Here, the pleadings show that Larry was trustee of the Trust and administrator of the Estate at the time of the Federal Suit, that he directed Lindauer in her defense of the Trust and the Estate in that suit, and that Lindauer had an attorney-client relationship with Larry as administrator of the Estate and trustee of the Trust during the Federal Suit. In addition, both Larry and Lindauer testified that Lindauer was retained by Larry as trustee of the Trust and administrator of the Estate to defend the Trust and the Estate in the Federal Suit. There are no pleadings and no evidence that any of the Appellants retained Lindauer in the Federal Suit, or for any other purpose. Rather, both the pleadings and the evidence show that, at the time of the Federal Suit, Larry was trustee of the Trust and administrator of the Estate and that, in those capacities, Larry retained Lindauer to defend the Trust and the Estate in that suit.

The Privity Barrier As a Bar To Texas Legal Malpractice Action Against Attorney Representing Personal Representative and Trustee

The Texas appellate court determined that Rodney as trustee lacked standing to assert the legal malpractice claims against Lindauer as counsel for Larry, the prior personal representative of the estate and trustee of the trust, stating:

 [A]ny legal malpractice claim relating to Lindauer’s representation in the Federal Suit belongs to Larry who, as administrator and trustee, retained Lindauer to defend the Estate and the Trust.
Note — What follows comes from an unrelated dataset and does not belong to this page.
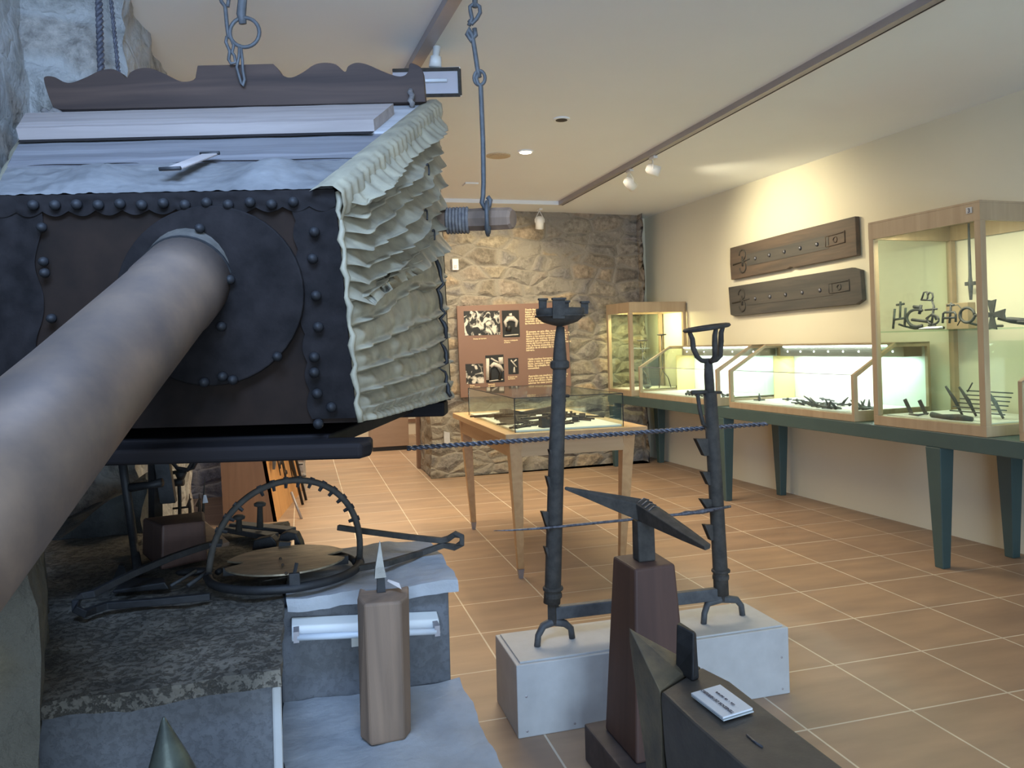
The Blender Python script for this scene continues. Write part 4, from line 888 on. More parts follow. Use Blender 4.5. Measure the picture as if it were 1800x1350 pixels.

As in Messner, the privity barrier bars Rodney as Trustee, the successor administrator of the Estate and successor trustee of the Trust, from asserting a claim for legal malpractice against Lindauer related to her representation in the Federal Suit. Therefore, we find that Rodney as Trustee does not have standing to assert the legal malpractice claims against Lindauer. See id. Since the privity barrier bars beneficiaries of an estate or trust from asserting a claim for legal malpractice against an attorney retained by the personal representative of the estate or the trustee of the trust, we find that Rodney and Cheri do not have standing to assert their legal malpractice claims against Lindauer. See Estate of Nunu, 542 S.W.3d at 76.